Among the brightest stars in the firmament of 90's indie(pendent) music, there is undoubtedly Doug Martsch who, after being part of the Treepeople of Seattle during the grunge-era—a band mimicking giants like the late Replacements of Paul Westerberg without ever truly finding its own definitive identity—wrote with Built to Spill, formed in his native Boise (Idaho), some of the most personal and authentic pages of the decade. A sort of contemplative and spiritual counterpart to his guardian figure, J Mascis, Doug Martsch adopted his neurotic guitar work, though with relaxed nerves.
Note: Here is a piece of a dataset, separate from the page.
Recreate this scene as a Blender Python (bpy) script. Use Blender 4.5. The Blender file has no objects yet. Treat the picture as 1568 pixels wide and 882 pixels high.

Those terrible maelstroms of feedback, distortions, and dissonances could now freely float in labyrinthine psychedelic suites or expand into interminable jams, following the precepts of ancient masters of deconstruction (Captain Beefheart, his favorite artist; Syd Barrett; Velvet Underground). It is not onanism, in the case of Built to Spill, to speak of post-psychedelia.

"Ultimate Alternative Wavers" (C/Z Records, 1993), their debut, is a great manifesto of indecision. Doug Martsch's style, still budding, is still teetering between Sonic Youth-rooted atonal guitar work ("The First Song") and J Mascis-style major crescendos ("Built to Spill"), although the void placed between this doubt is amply filled by the two unpredictable jams of "Shameful Dread" and "Built Too Long", more reminiscent of the ramshackle, wild model of early Flaming Lips than the learned and ornately adorned suites they would master in later albums. At times, it seems that the songs of this debut are almost imbued with a rush to showcase every facet of their spectrum—from the folk nursery rhyme of "Lie for a Lie" to the introspective atmosphere of "Get a Life", which then unfolds into the static psychedelia of "Hazy", vaguely bucolic in flavor, yet never reaching an effective focus of the latter. Perhaps due to this tendency for dispersion, it is a somewhat underrated debut but already capable of showcasing all the hallmarks of their originality, as well as containing their first classic. "Nowhere Nothin' Fuckup" indeed is a pure Neil Young-style electric ballad, with lyrics semi-stolen from that "Oh! Sweet Nuthin'" written by Lou Reed back in 1970, which quickly becomes their showpiece in live performances and generational anthem for all the loner/loser in America.

If, later on, Built to Spill would reach their formal peaks in the undisputed masterpiece of "Perfect From Now On", here instead lies the proverbial expressive urgency of every debut. Doug Martsch, still undecided between acoustic and distorted, between neurosis and contemplation, between noise and quiet, crosses here the embryonic stage of his subsequent supernova, capable of merging all these factors into a single amalgam. And we, more as lovers of indie-rock than of astronomical geography, cannot afford not to follow a phenomenon of this caliber from its beginning to its end. In short, this "Ultimate Alternative Wavers" is yet another must-have for all those who would tattoo that "Just gimme indie rock!" on their bicep.